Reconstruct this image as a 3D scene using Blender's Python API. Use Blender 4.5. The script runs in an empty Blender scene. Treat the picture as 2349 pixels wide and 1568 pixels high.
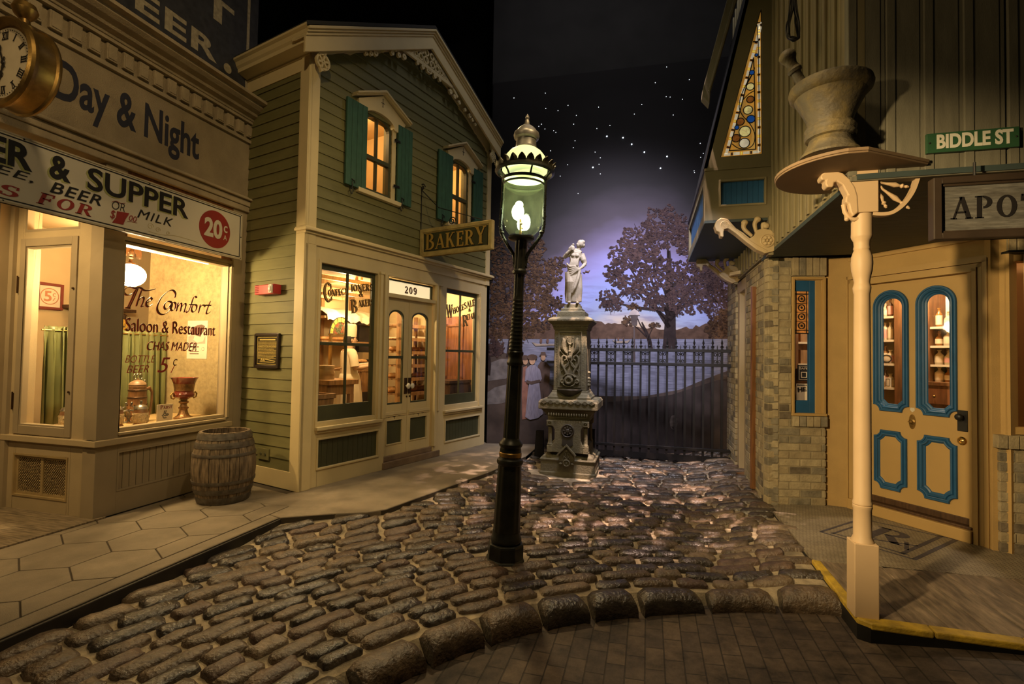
import bpy, bmesh, math, random
from mathutils import Vector, Matrix
random.seed(7)
SC = bpy.context.scene
COL = SC.collection
# ------------------------------------------------------------------ camera
FPX, PITCH, ROLL, YAW, CAMH = 1150.0, math.radians(1.61), math.radians(0.99), math.radians(15.2), 1.5
CR, SR, CP, SP, CY, SY = math.cos(ROLL), math.sin(ROLL), math.cos(PITCH), math.sin(PITCH), math.cos(YAW), math.sin(YAW)
def cdir(x, y, f=1.0):
    """direction in the world of a camera vector (x right, y down, f forward)"""
    x, y = CR * x + SR * y, -SR * x + CR * y
    Y = CP * f + SP * y
    Z = SP * f - CP * y
    return Vector((CY * x - SY * Y, SY * x + CY * Y, Z))
cam_d = bpy.data.cameras.new('camera')
cam_d.sensor_width = 36.0
cam_d.lens = FPX / 2349.0 * 36.0
cam_d.clip_start = 0.05
cam = bpy.data.objects.new('camera', cam_d)
COL.objects.link(cam)
ax, ay, az = cdir(1, 0, 0), -cdir(0, 1, 0), -cdir(0, 0, 1)
cam.matrix_world = Matrix(((ax.x, ay.x, az.x, 0), (ax.y, ay.y, az.y, 0), (ax.z, ay.z, az.z, CAMH), (0, 0, 0, 1)))
SC.camera = cam
# ------------------------------------------------------------------ world, exposure
SC.view_settings.view_transform = 'Standard'
SC.view_settings.look = 'None'
SC.view_settings.gamma = 1
SC.view_settings.use_curve_mapping = False
SC.view_settings.exposure = 0.0
world = bpy.data.worlds.new('World')
SC.world = world
world.use_nodes = True
world.node_tree.nodes['Background'].inputs[0].default_value = (1.0, 0.82, 0.55, 1)
world.node_tree.nodes['Background'].inputs[1].default_value = 0.012
SC.cycles.max_bounces = 6
SC.cycles.diffuse_bounces = 3
SC.cycles.glossy_bounces = 3
SC.cycles.transparent_max_bounces = 12
SC.cycles.transmission_bounces = 4
SC.cycles.sample_clamp_indirect = 3.0
SC.cycles.caustics_reflective = False
SC.cycles.caustics_refractive = False
# ------------------------------------------------------------------ street lighting (museum spots overhead, with a few added fill lamps)
WARM = (1.0, 0.72, 0.36)
AMBER = (1.0, 0.60, 0.20)
def look(o, tgt):
    o.rotation_euler = (Vector(tgt) - o.location).to_track_quat('-Z', 'Y').to_euler()
def spot(name, loc, tgt, power, size=60, blend=0.6, col=WARM, rad=0.05):
    d = bpy.data.lights.new(name, 'SPOT'); d.energy = power; d.spot_size = math.radians(size)
    d.spot_blend = blend; d.color = col; d.shadow_soft_size = rad
    o = bpy.data.objects.new(name, d); COL.objects.link(o); o.location = loc; look(o, tgt)
    return o
def area(name, loc, tgt, power, sx, sy, col=WARM):
    d = bpy.data.lights.new(name, 'AREA'); d.shape = 'RECTANGLE'; d.size = sx; d.size_y = sy; d.energy = power; d.color = col
    o = bpy.data.objects.new(name, d); COL.objects.link(o); o.location = loc; look(o, tgt)
    return o
def point(name, loc, power, rad=0.05, col=WARM):
    d = bpy.data.lights.new(name, 'POINT'); d.energy = power; d.shadow_soft_size = rad; d.color = col
    o = bpy.data.objects.new(name, d); COL.objects.link(o); o.location = loc
    return o
spot('saloon_spot', (-0.6, 0.4, 5.4), (-4.3, 3.1, 3.9), 290, 62, 0.9, rad=0.12)
spot('saloon_front_spot', (-2.0, -0.6, 3.4), (-4.3, 3.2, 1.6), 90, 60, 0.8, rad=0.10)
spot('bakery_spot', (0.6, 2.6, 4.6), (-2.9, 5.6, 2.0), 215, 62, rad=0.10)
spot('bakery_corner_fill', (-2.0, 0.8, 2.9), (-3.0, 5.0, 1.0), 25, 44, 0.8, rad=0.06)  # added fill; the saloon globe is what really lights this corner
spot('shop_spot', (-1.15, 0.6, 2.5), (1.9, 4.9, 1.25), 760, 50, rad=0.06)
spot('shop_upper_spot', (-1.8, 1.5, 4.4), (1.3, 4.0, 3.2), 95, 60, rad=0.45)
spot('street_spot', (-0.6, 2.0, 6.0), (-1.0, 2.2, 0.0), 290, 85, rad=0.10)
spot('street_sheen_fill', (-2.1, 6.2, 5.2), (-1.7, 2.4, 0.0), 420, 62, 0.9, rad=0.10)  # added lamp behind the cobbles, there to give them glossy highlights
spot('statue_spot', (0.5, 3.4, 4.6), (-0.93, 6.6, 2.85), 170, 14, 0.5, (1.0, 0.90, 0.80), rad=0.03)
spot('mural_spot', (-0.2, 5.1, 5.6), (-0.2, 8.0, 1.9), 1500, 76, 1.0, (0.92, 0.86, 0.98), rad=0.45)
spot('gate_spot', (0.35, 2.0, 2.9), (0.35, 8.1, 1.75), 330, 25, 0.6, (0.95, 0.90, 1.0), rad=0.02)
area('sky_fill', (-0.2, 5.6, 7.6), (-0.2, 8.1, 4.6), 32, 3.0, 0.4, (1.0, 0.95, 0.95))  # added wide dim fill to lift the upper painted sky
gb = spot('leaf_pattern_spot', (0.1, 4.9, 5.6), (-0.4, 5.85, 0.0), 3600, 46, 0.8, (1.0, 0.68, 0.54), rad=0.004)
gb.data.use_nodes = True
nt = gb.data.node_tree; N = nt.nodes; L = nt.links
tcg = N.new('ShaderNodeTexCoord'); nzg = N.new('ShaderNodeTexNoise'); nzg.inputs['Scale'].default_value = 24.0; nzg.inputs['Detail'].default_value = 3.0
L.new(tcg.outputs['Normal'], nzg.inputs['Vector'])
rpg = N.new('ShaderNodeValToRGB'); rpg.color_ramp.elements[0].position = 0.52; rpg.color_ramp.elements[1].position = 0.62
L.new(nzg.outputs['Fac'], rpg.inputs['Fac']); L.new(rpg.outputs['Color'], N['Emission'].inputs['Strength'])

# ------------------------------------------------------------------ node materials
MATS = {}
def M(name, rgb, rough=0.6, metal=0.0, var=0.12, scale=6.0, bump=0.0, bscale=60.0, emit=0.0, spec=0.4, dirt=None, dscale=2.5, damt=0.5, stretch=None):
    if name in MATS: return MATS[name]
    m = bpy.data.materials.new(name); m.use_nodes = True
    nt = m.node_tree; N = nt.nodes; L = nt.links
    b = N['Principled BSDF']
    b.inputs['Roughness'].default_value = rough
    b.inputs['Metallic'].default_value = metal
    b.inputs['Specular IOR Level'].default_value = spec
    geo = N.new('ShaderNodeNewGeometry'); pos = geo.outputs['Position']
    if stretch:
        mp = N.new('ShaderNodeMapping'); mp.inputs['Scale'].default_value = stretch
        L.new(pos, mp.inputs['Vector']); pos = mp.outputs['Vector']
    nz = N.new('ShaderNodeTexNoise'); nz.inputs['Scale'].default_value = scale; nz.inputs['Detail'].default_value = 5
    L.new(pos, nz.inputs['Vector'])
    rp = N.new('ShaderNodeValToRGB')
    rp.color_ramp.elements[0].position = 0.3; rp.color_ramp.elements[1].position = 0.7
    rp.color_ramp.elements[0].color = tuple(c * (1 - var) for c in rgb) + (1,)
    rp.color_ramp.elements[1].color = tuple(min(1, c * (1 + var)) for c in rgb) + (1,)
    L.new(nz.outputs['Fac'], rp.inputs['Fac'])
    out = rp.outputs['Color']
    if dirt:
        n2 = N.new('ShaderNodeTexNoise'); n2.inputs['Scale'].default_value = dscale; n2.inputs['Detail'].default_value = 8; n2.inputs['Roughness'].default_value = 0.65
        L.new(pos, n2.inputs['Vector'])
        r2 = N.new('ShaderNodeValToRGB'); r2.color_ramp.elements[0].position = 0.45; r2.color_ramp.elements[1].position = 0.68
        r2.color_ramp.elements[1].color = (damt, damt, damt, 1)
        L.new(n2.outputs['Fac'], r2.inputs['Fac'])
        mx = N.new('ShaderNodeMix'); mx.data_type = 'RGBA'
        L.new(r2.outputs['Color'], mx.inputs[0]); L.new(out, mx.inputs[6]); mx.inputs[7].default_value = tuple(dirt) + (1,)
        out = mx.outputs[2]
    L.new(out, b.inputs['Base Color'])
    if bump:
        n3 = N.new('ShaderNodeTexNoise'); n3.inputs['Scale'].default_value = bscale; n3.inputs['Detail'].default_value = 4
        L.new(pos, n3.inputs['Vector'])
        bp = N.new('ShaderNodeBump'); bp.inputs['Strength'].default_value = bump; bp.inputs['Distance'].default_value = 0.01
        L.new(n3.outputs['Fac'], bp.inputs['Height']); L.new(bp.outputs['Normal'], b.inputs['Normal'])
    if emit:
        L.new(out, b.inputs['Emission Color']); b.inputs['Emission Strength'].default_value = emit
    MATS[name] = m
    return m
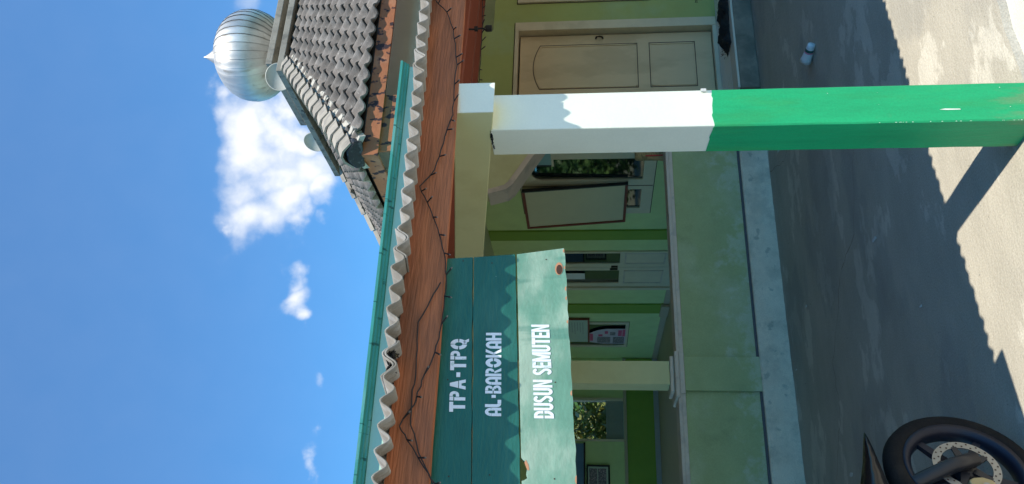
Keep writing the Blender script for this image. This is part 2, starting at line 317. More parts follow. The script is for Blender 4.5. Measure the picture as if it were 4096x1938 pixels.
def wall(name, axis, p0, p1, a0, a1, z0, z1, holes, mt, parent):
    """wall slab between planes p0,p1 on axis ('x' or 'y'), spanning a0..a1 and z0..z1, with rectangular holes"""
    A = sorted({a0, a1, *[h[0] for h in holes], *[h[1] for h in holes]}); Z = sorted({z0, z1, *[h[2] for h in holes], *[h[3] for h in holes]})
    def solid(i, j):
        if i < 0 or j < 0 or i >= len(A)-1 or j >= len(Z)-1: return False
        ca, cz = (A[i]+A[i+1])/2, (Z[j]+Z[j+1])/2
        return not any(h[0] < ca < h[1] and h[2] < cz < h[3] for h in holes)
    P = (lambda p, a, z: (p, a, z)) if axis == 'x' else (lambda p, a, z: (a, p, z))
    mb = MB()
    for i in range(len(A)-1):
        for j in range(len(Z)-1):
            if not solid(i, j): continue
            b, t, l, r = Z[j], Z[j+1], A[i], A[i+1]
            for p in (p0, p1): mb.face([P(p,l,b), P(p,r,b), P(p,r,t), P(p,l,t)])
            if not solid(i-1, j): mb.face([P(p0,l,b), P(p1,l,b), P(p1,l,t), P(p0,l,t)])
            if not solid(i+1, j): mb.face([P(p0,r,b), P(p1,r,b), P(p1,r,t), P(p0,r,t)])
            if not solid(i, j-1): mb.face([P(p0,l,b), P(p1,l,b), P(p1,r,b), P(p0,r,b)])
            if not solid(i, j+1): mb.face([P(p0,l,t), P(p1,l,t), P(p1,r,t), P(p0,r,t)])
    me_o = mb.build(name, mt, parent)
    bm = bmesh.new(); bm.from_mesh(me_o.data); bmesh.ops.remove_doubles(bm, verts=bm.verts, dist=1e-5); bmesh.ops.recalc_face_normals(bm, faces=bm.faces); bm.to_mesh(me_o.data); bm.free()
    return me_o

# ================================================================== ground
tag(MB().face([(-200,-200,-.034),(200,-200,-.034),(200,200,-.034),(-200,200,-.034)]).build('ground', 'grass'), kind='structure')
tag(MB().face([(-9,-5,-.03),(14,-5,-.03),(14,6.7,-.03),(-9,6.7,-.03)]).build('yard', 'yard'), kind='structure')
tag(MB().face([(-15,6.704,-.03),(-3.25,6.704,-.03),(-3.25,26,-.03),(-15,26,-.03)]).build('bounce_yard', 'yard'), kind='structure')  # unseen pale concrete, added to bounce sunlight into the veranda
# hand-screeded porch floor, its front edge ragged
mb = MB(); xs = [-7+i*.12 for i in range(176)]
fr = [2.74+.03*math.sin(x*3.1)+rnd.uniform(-.012,.012) for x in xs]
n = len(xs); top = [(x, y, 0) for x, y in zip(xs, fr)]; bot = [(x, y-.015, -.06) for x, y in zip(xs, fr)]
mb.v = [Vector(p) for p in top+bot] + [Vector((x, 6.80, 0)) for x in xs]
for i in range(n-1): mb.f += [(i, i+1, n+i+1, n+i), (i, 2*n+i, 2*n+i+1, i+1)]
tag(mb.build('porch_floor', 'floor'), kind='structure')
tag(MB().face([(-30,16.62,-.02),(40,16.62,-.02),(40,60,-.02),(-30,60,-.02)]).build('garden_soil', 'grass'), kind='structure')

# ================================================================== mosque hall
hall = thing('mosque_hall', 'mosque hall with grey tiled hip roof, silver dome and pale front door', 'building', (8.7, 10.8, 0))
wall('front_wall', 'y', 7.5, 7.65, 5.2, 12.2, 0.0, 2.95, [(5.235,6.375,.215,2.49),(6.665,7.9,.945,2.47)], 'wall_lime', hall)
wall('upper_wall', 'y', 7.5, 7.65, 5.2, 12.2, 2.952, 4.3, [], 'wall_grey', hall)
wall('side_wall', 'x', 5.2, 5.35, 7.652, 16.6, 0.0, 3.2, [(8.40,10.0,.84,2.53),(11.22,12.72,.31,2.45),(14.31,15.73,.94,2.5)], 'wall', hall)
wall('upper_side_wall', 'x', 5.2, 5.35, 7.652, 14.1, 3.202, 4.3, [], 'wall_grey', hall)
box('back_wall', 5.352, 12.2, 14.0, 14.1, 0, 4.3, 'wall_grey', hall)
box('right_wall', 12.05, 12.2, 7.652, 13.998, 0, 4.3, 'wall_grey', hall)
box('hall_floor', 5.352, 12.048, 7.652, 13.998, .05, .22, 'platform', hall)

# front platform with white tiles
plat = thing('entrance_platform', 'low dark concrete entrance platform topped with white tiles below the door', 'platform', (8, 7.0, 0))
box('platform_base', 4.83, 12.2, 6.70, 7.498, 0, .19, 'platform', plat, bevel=.012)
MB().prism([(4.84,6.705,.190),(4.84,6.705,.2105),(4.84,6.93,.2145),(4.84,6.93,.190)], (7.36,0,0)).build('edge_strip', 'edge_strip', plat)
for i in range(20):
    x0 = 4.88+i*.31
    for j, (y0, y1) in enumerate(((6.934,7.214),(7.218,7.497))):
        if x0 > 9: continue
        box('floor_tile', x0, x0+.306, y0, y1, .1905, .2155, 'whitetile', plat)


# front door
dr = box('door', 5.352, 6.233, 7.565, 7.605, .27, 2.428, 'door', hall, bevel=.004)
fr_ = MB().box(5.24,5.335,7.475,7.63,.22,2.485).box(6.252,6.372,7.475,7.63,.22,2.485).box(5.335,6.252,7.475,7.63,2.445,2.485)
fr_.build('door_frame', 'cream', dr, bevel=.003)
def outline(x0, x1, z0, z1, parent, y=7.4985, w=.007):
    MB().box(x0-w,x0,y-.0015,y,z0,z1+w).box(x1,x1+w,y-.0015,y,z0,z1+w).box(x0,x1,y-.0015,y,z1,z1+w).build('frame_gap', 'door_groove', parent)
outline(5.238, 6.375, .22, 2.489, dr)
box('threshold', 5.335, 6.252, 7.48, 7.62, .2165, .262, 'cream_cool', dr)
def bead(name, loop, w, mt, parent, n=(0,-1,0), h=.008, up=None):
    """thin molding strip following a closed loop of points"""
    mb = MB(); n = Vector(n); L_ = [Vector(p) for p in loop]; c = sum(L_, Vector())/len(L_)
    for i in range(len(L_)):
        a, b = L_[i], L_[(i+1) % len(L_)]
        d = (b-a).normalized(); q = d.cross(n); 
        if q.dot(c-(a+b)/2) < 0: q = -q
        mb.prism([a, b, b+q*w, a+q*w], n*h)
    return mb.build(name, mt, parent)
def arch_loop(x0, x1, z0, z1, zt, y, k=14):
    pts = [(x0,y,z0),(x1,y,z0),(x1,y,z1)]
    for i in range(1, k):
        t = i/k; x = x1+(x0-x1)*t; pts.append((x, y, z1+(zt-z1)*(1-(2*t-1)**2)))
    return pts+[(x0,y,z1)]
up_loop = arch_loop(5.485, 6.10, 1.097, 2.20, 2.278, 7.565)
bead('panel_groove', up_loop, .009, 'door_groove', dr, h=.0015)
bead('panel_molding', [(p[0]*.955+5.7925*.045, p[1], p[2]*.975+1.7*.025) for p in up_loop], .014, 'door', dr, h=.007)
lo_loop = [(5.485,7.565,.455),(6.10,7.565,.455),(6.10,7.565,.97),(5.485,7.565,.97)]
bead('panel_groove', lo_loop, .009, 'door_groove', dr, h=.0015)
bead('panel_molding', [(p[0]*.94+5.7925*.06, p[1], p[2]*.94+.712*.06) for p in lo_loop], .012, 'door', dr, h=.007)
MB().tube([(6.178,7.56,1.565),(6.178,7.535,1.555),(6.172,7.52,1.525),(6.178,7.535,1.495),(6.178,7.56,1.485)], .011, 8).build('handle', 'brass', dr)
MB().tube([(6.60,7.4985,.40),(6.615,7.4985,.425),(6.635,7.4985,.42),(6.63,7.4985,.395),(6.605,7.4985,.40),(6.60,7.4985,.43),(6.645,7.4985,.40)], .0022, 5).build('scribble', 'door_groove', hall)
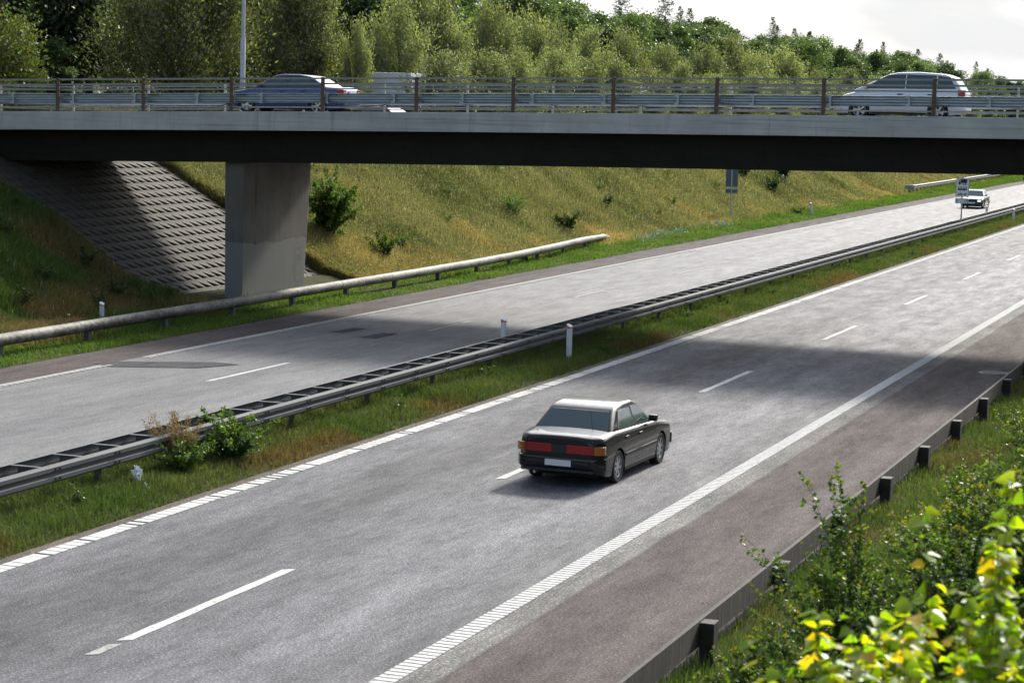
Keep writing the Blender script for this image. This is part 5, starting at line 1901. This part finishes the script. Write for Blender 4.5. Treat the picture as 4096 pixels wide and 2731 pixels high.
slope_plant("bush", -43.5, 103.5, .9, 1.75, 1500, "lime green bush at deck level below the dark red car", 193, LIM, .12)

# blue chicory by the far verge
q = np.random.default_rng(5)
for i, (x, y) in enumerate([(-33.1, 113.5), (-33.3, 118.5), (-33.4, 128.5)]):
    n = 90
    c = np.stack([x + q.normal(0, .35, n), y + q.normal(0, 1.6, n), np.zeros(n)], 1)
    c[:, 2] = gz(c[:, 0], c[:, 1]) + q.uniform(.25, .5, n)
    me = leaves("flower_heads", c, q.normal(0, 1, (n, 3)), np.tile([0, -.5, 1.0], (n, 1)), .07, .07, pick_tint(q, n, [(.16, .22, .48), (.22, .28, .5)]), 'round')
    me.materials.append(GRASS)
    t = empty("chicory_patch", (x, y, gz1(x, y)), 0, "patch of pale blue wildflowers on the bright far verge", "flowers", "blue flower patches on the far verge")
    o = link("flower_heads", me, None, t)
    o.location = -t.location

# litter
LIT = pm("crumpled white plastic", (0.72, 0.74, 0.78), 0.35, 0, 0.15, 25)
def litter(x, y, z, s, label, seed):
    q = np.random.default_rng(seed)
    me = bpy.data.meshes.new("litter_bag")
    bm = bmesh.new()
    bmesh.ops.create_icosphere(bm, subdivisions=3, radius=1)
    for v in bm.verts:
        n_ = .25 + 1.3 * float(vnoise(np.array([v.co.x * 2 + v.co.z]), np.array([v.co.y * 2 - v.co.z * 1.3]), .38, seed)[0])
        v.co = Vector((v.co.x * .6 * n_, v.co.y * .5 * n_, v.co.z * n_)) * s
    bm.to_mesh(me)
    bm.free()
    o = link("litter_bag", me, LIT)
    o.location = (x, y, z)
    o.rotation_euler = (.3, .5, seed)
    return tag(o, label, "litter")


litter(-19.95, 35.35, .26, .15, "crumpled white plastic bag in the grass below the median rail", 3)
litter(-19.55, 35.0, .10, .07, "small pale scrap on the grass below the crumpled bag", 4)
litter(-38.3, 166.5, gz1(-38.3, 166.5) + .5, .16, "white bag caught under the young tree on the far slope", 6)
litter(-33.6, 70.9, .18, .09, "small white bottle shaped scrap beside the pier foot", 8)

• • • •

WHAT TO WORK ON ->
Using the entries above, give again exactly the lines from the line holding "2731 pixels high." through the line holding "o.location = -t.location". Include both end lines and nothing else.

RESULT ->
Keep writing the Blender script for this image. This is part 5, starting at line 1901. This part finishes the script. Write for Blender 4.5. Treat the picture as 4096 pixels wide and 2731 pixels high.
slope_plant("bush", -43.5, 103.5, .9, 1.75, 1500, "lime green bush at deck level below the dark red car", 193, LIM, .12)

# blue chicory by the far verge
q = np.random.default_rng(5)
for i, (x, y) in enumerate([(-33.1, 113.5), (-33.3, 118.5), (-33.4, 128.5)]):
    n = 90
    c = np.stack([x + q.normal(0, .35, n), y + q.normal(0, 1.6, n), np.zeros(n)], 1)
    c[:, 2] = gz(c[:, 0], c[:, 1]) + q.uniform(.25, .5, n)
    me = leaves("flower_heads", c, q.normal(0, 1, (n, 3)), np.tile([0, -.5, 1.0], (n, 1)), .07, .07, pick_tint(q, n, [(.16, .22, .48), (.22, .28, .5)]), 'round')
    me.materials.append(GRASS)
    t = empty("chicory_patch", (x, y, gz1(x, y)), 0, "patch of pale blue wildflowers on the bright far verge", "flowers", "blue flower patches on the far verge")
    o = link("flower_heads", me, None, t)
    o.location = -t.location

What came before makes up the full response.